→ **What you should do**
Keep only those lines of the records that include the string "script".

→ **Dataset entries**

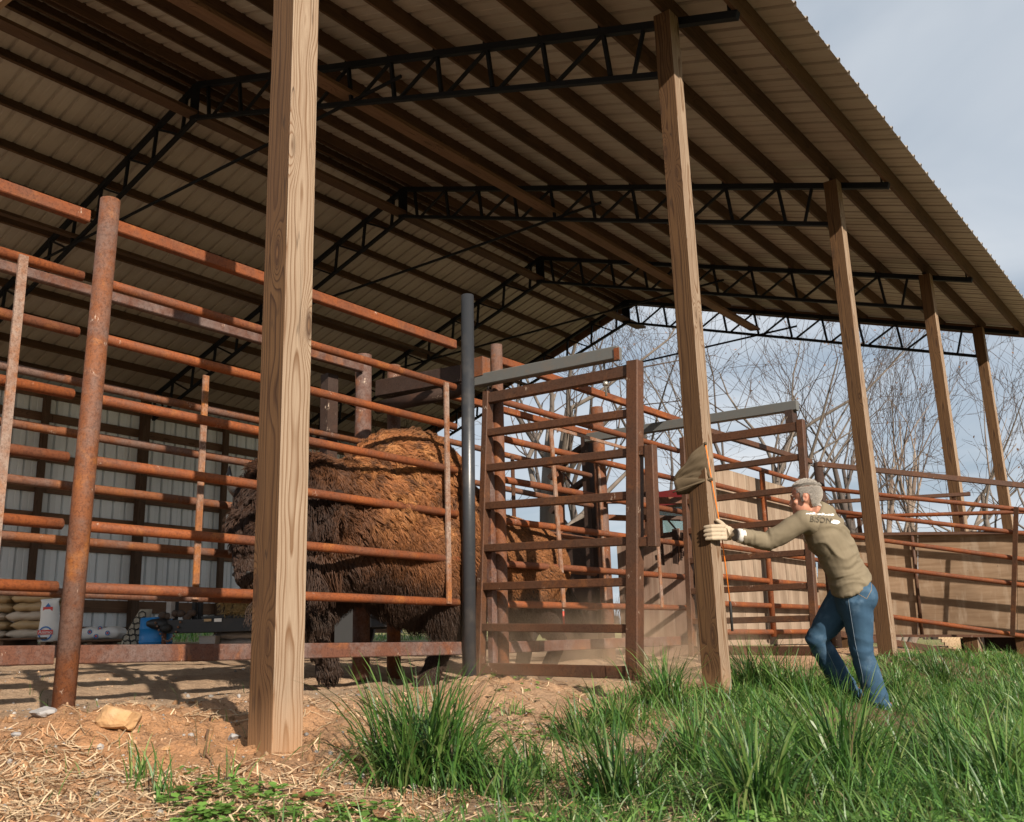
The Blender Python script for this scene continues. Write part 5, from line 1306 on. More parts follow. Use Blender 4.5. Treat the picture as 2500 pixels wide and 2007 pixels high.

* * *

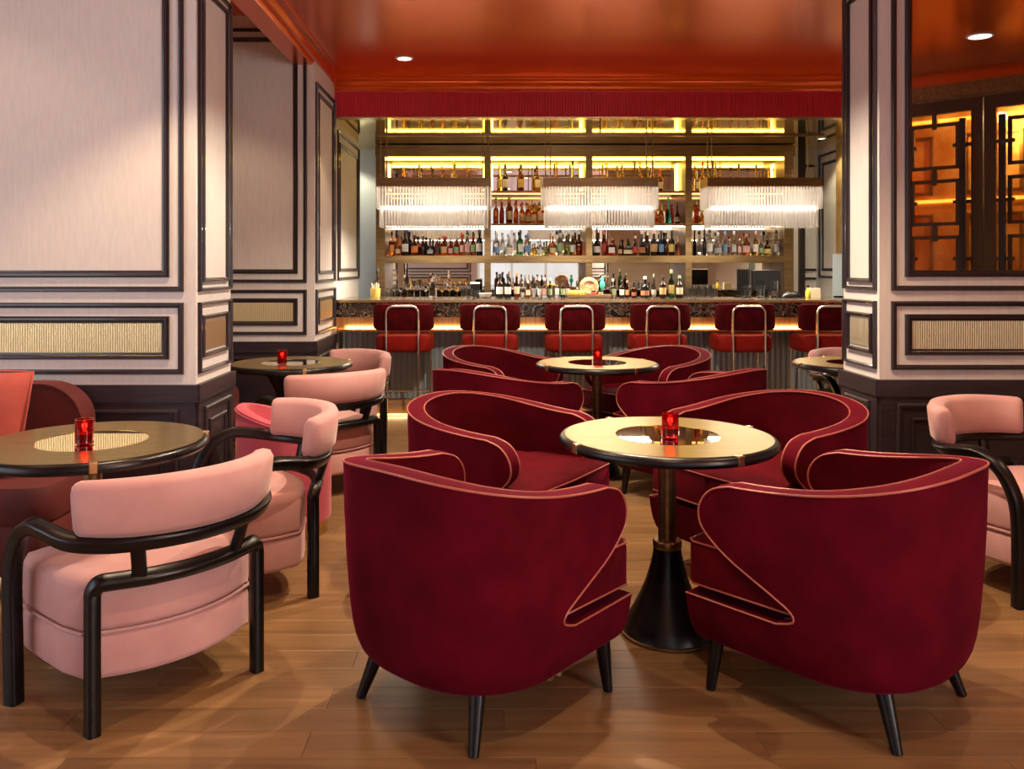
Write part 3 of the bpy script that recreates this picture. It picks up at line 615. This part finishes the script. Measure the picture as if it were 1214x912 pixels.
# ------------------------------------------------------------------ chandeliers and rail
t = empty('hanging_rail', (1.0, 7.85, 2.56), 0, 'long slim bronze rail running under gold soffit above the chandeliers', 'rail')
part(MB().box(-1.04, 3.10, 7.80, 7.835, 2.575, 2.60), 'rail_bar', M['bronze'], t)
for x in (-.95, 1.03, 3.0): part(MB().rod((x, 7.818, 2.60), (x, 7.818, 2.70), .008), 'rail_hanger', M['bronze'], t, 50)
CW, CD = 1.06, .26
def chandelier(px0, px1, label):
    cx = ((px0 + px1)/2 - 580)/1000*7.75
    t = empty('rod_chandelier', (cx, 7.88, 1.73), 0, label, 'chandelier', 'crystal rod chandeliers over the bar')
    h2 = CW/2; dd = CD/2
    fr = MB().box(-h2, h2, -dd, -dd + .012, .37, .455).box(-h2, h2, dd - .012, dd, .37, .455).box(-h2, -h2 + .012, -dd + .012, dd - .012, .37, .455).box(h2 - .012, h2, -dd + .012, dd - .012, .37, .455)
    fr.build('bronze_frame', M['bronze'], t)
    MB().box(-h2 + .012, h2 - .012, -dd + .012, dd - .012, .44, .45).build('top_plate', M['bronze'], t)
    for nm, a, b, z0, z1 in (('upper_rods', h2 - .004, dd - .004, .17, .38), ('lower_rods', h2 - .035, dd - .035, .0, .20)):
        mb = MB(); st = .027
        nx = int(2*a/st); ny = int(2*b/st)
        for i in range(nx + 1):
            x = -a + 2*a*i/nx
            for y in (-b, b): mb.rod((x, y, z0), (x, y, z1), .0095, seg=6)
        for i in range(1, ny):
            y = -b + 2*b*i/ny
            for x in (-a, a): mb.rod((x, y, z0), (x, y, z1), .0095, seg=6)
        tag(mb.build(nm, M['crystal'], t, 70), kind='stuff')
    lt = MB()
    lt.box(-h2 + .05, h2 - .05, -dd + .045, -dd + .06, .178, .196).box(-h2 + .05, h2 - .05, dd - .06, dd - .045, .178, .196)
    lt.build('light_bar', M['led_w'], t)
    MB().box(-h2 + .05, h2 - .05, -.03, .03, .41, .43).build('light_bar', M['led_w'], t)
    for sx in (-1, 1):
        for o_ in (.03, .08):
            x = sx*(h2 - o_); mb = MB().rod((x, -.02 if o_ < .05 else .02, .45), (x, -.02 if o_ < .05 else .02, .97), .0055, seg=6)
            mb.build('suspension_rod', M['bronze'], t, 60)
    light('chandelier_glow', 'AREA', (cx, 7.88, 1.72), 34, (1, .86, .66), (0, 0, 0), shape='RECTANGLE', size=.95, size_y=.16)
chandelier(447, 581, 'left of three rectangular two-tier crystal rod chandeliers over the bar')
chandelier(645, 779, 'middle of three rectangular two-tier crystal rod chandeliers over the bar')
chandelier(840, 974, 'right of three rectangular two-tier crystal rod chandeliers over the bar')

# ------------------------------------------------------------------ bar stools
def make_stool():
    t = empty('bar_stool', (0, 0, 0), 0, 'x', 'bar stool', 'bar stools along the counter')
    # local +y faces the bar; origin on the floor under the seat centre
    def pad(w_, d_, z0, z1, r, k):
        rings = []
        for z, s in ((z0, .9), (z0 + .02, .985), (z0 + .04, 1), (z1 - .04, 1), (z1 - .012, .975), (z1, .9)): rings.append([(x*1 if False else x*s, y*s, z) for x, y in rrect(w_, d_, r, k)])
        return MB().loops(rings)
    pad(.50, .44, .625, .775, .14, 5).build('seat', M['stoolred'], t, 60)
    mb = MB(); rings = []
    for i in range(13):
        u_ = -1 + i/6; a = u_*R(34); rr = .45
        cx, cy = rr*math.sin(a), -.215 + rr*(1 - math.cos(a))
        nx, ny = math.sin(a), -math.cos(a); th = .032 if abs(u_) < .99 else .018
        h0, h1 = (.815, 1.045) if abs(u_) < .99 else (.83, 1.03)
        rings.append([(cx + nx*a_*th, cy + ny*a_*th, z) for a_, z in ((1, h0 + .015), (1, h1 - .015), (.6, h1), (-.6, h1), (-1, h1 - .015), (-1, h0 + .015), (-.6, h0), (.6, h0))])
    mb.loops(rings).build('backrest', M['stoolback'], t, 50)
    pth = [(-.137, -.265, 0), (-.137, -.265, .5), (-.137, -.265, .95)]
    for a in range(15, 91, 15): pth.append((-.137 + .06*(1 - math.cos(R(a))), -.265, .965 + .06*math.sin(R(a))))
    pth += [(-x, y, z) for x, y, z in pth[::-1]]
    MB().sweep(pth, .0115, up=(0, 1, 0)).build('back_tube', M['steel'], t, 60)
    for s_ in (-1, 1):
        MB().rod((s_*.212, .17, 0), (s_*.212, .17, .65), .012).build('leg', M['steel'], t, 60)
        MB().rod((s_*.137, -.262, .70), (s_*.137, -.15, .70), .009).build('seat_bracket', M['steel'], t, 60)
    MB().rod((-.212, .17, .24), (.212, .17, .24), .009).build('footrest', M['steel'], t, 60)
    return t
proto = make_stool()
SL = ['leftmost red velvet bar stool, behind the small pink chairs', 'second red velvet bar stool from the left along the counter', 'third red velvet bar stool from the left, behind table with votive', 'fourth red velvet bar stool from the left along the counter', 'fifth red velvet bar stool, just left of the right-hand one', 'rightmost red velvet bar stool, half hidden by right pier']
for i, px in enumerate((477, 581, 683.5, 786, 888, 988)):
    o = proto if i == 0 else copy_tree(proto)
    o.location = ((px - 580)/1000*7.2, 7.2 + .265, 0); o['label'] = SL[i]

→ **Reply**
The Blender Python script for this scene continues. Write part 5, from line 1306 on. More parts follow. Use Blender 4.5. Treat the picture as 2500 pixels wide and 2007 pixels high.
Write part 3 of the bpy script that recreates this picture. It picks up at line 615. This part finishes the script. Measure the picture as if it were 1214x912 pixels.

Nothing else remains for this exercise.